Concert Review: Garrick Ohlsson Plays Chopin
Veteran pianist brings grandeur and feeling to one of his favorite composers
Chopin
Nocturne in F Major, Op. 15, No. 1
Nocturne in B Major, Op. 9, No. 3
Barcarolle in F-sharp Major, Op. 60
Fantasie in F Minor, Op. 49
Scherzo No. 3 in C-sharp Minor, Op. 39
Impromptu No. 2 in F-sharp Major, Op. 36
Piano Sonata No. 3 in B Minor, Op. 58
Garrick Ohlsson, piano
November 12, 2023 — 92nd Street Y, New York
This recital was traditional in the best sense: familiar repertoire, played with grandeur, feeling, and a touch of showmanship.
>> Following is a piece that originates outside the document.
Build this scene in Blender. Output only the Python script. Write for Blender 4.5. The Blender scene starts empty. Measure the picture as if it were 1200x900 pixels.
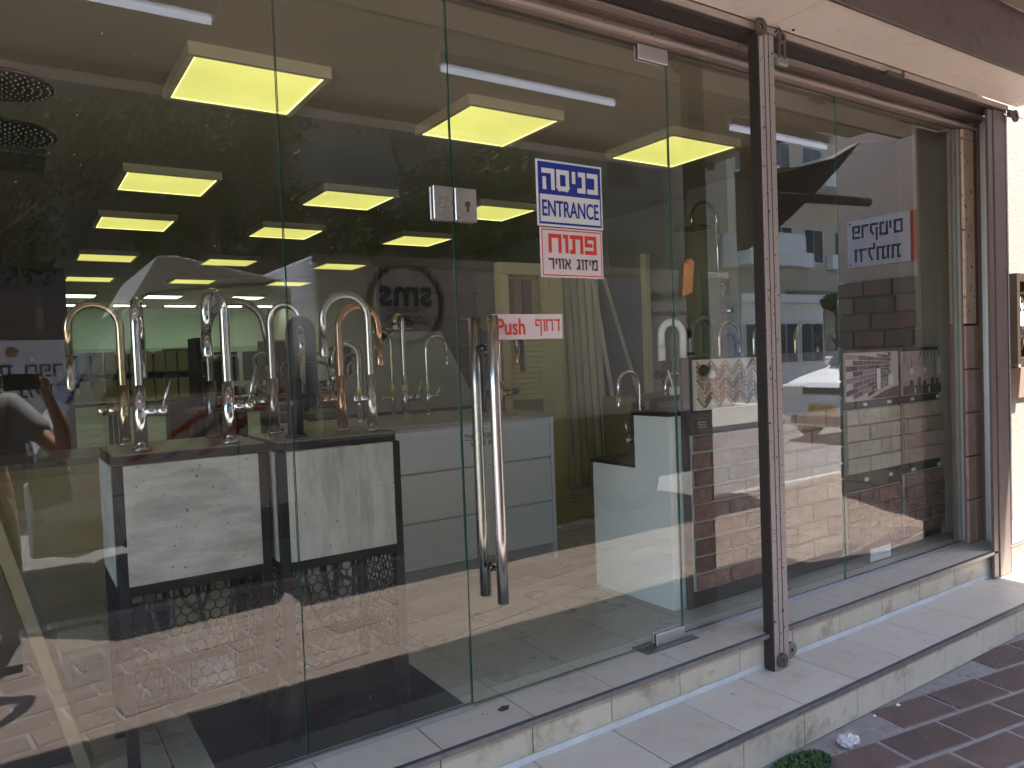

It is now fashionable to complain about reviving the canonized classics; but playing as rich and vibrant as Ohlsson’s makes one remember that the best classics are inexhaustible.
Granted, it took the veteran pianist a while to get going. There were lovely moments in the two nocturnes, but they did not balance out a lack of dynamic variety – everything hovered around mezzo-forte – a certain rhythmic stolidity, and some clumsiness in the filigreed passagework so typical of Chopin (the right-hand cadenza at m. 155 in the B-major nocturne was a rushed scramble). Ohlsson has said that the Barcarolle is his very favorite work. His love for it was evident, in exactly the wrong way: Every melody was slathered with little rubatos and rhetorical emphases, every harmonic change heavily underlined. In his lingering over exquisite details, Ohlsson sacrificed the momentum that makes the piece so overwhelming. However, some impressively built climaxes (at mm. 51-53, and the final one at mm. 92-93) suggested a player with real feeling for Chopin.
This player fully emerged in the F-minor fantasie, which received an imposing and memorable reading — prevailingly measured in tempo, yet possessing an inexorable momentum. Some of Chopin’s most slowly built climaxes are found in this work; Ohlsson approached them with a steadiness and patience that made the moments of arrival overwhelming, almost frightening in their force. I’ve rarely heard the fortissimo double octaves at m. 109 resound with such a huge, orchestral sonority. Also notable was Ohlsson’s unusually deliberate treatment of the march beginning at m. 127; the effect was stark, almost fierce, but still noble. A performance to treasure and remember.
If the scherzo and impromptu did not quite reach these heights, nor did they leave any doubt that a major Chopin player was at work. The former piece, rather like the fantasie, was big-boned and steady. The piano downward rushes in the middle section had great delicacy, and the coda was powerful (despite a missed final C-sharp, which elicited good-natured laughter from the audience). It was only by comparison with past greats (Arrau’s incomparable sense of mystery in the più lento section, Richter’s headlong brilliance in the coda) that Ohlsson could have been found wanting. In the impromptu, I admit to being distracted by a disastrous cell phone intrusion midway through the piece. My general impressions were positive: The opening melody was lovingly shaped, and the central climax sung out beautifully.
The great B-minor sonata brought things to a splendid conclusion. The opening measures were somewhat nondescript, but Ohlsson caught fire in the transitional passage at m. 24, the upward runs the left hand sounding like great waves. His pacing struck me as perfect: Quick enough to convey the piece’s drama, but relaxed enough to elucidate Chopin’s contrapuntal web. (Few works by Chopin so completely refute the “tunesmith” stereotype.) In the more songful sections of this movement, and the entirety of the third, Ohlsson captured the music’s serene rapture so perfectly that I was content to stop analyzing and let the music wash over me.
After guiding the slow movement to a gentle close (a marvelously hushed final chord), Ohlsson tore through the finale at quite a clip, bringing things to a thrilling conclusion. By then, he’d earned the right to show off. Far from feeling bored by yet another Chopin recital, I came away with renewed love for this music.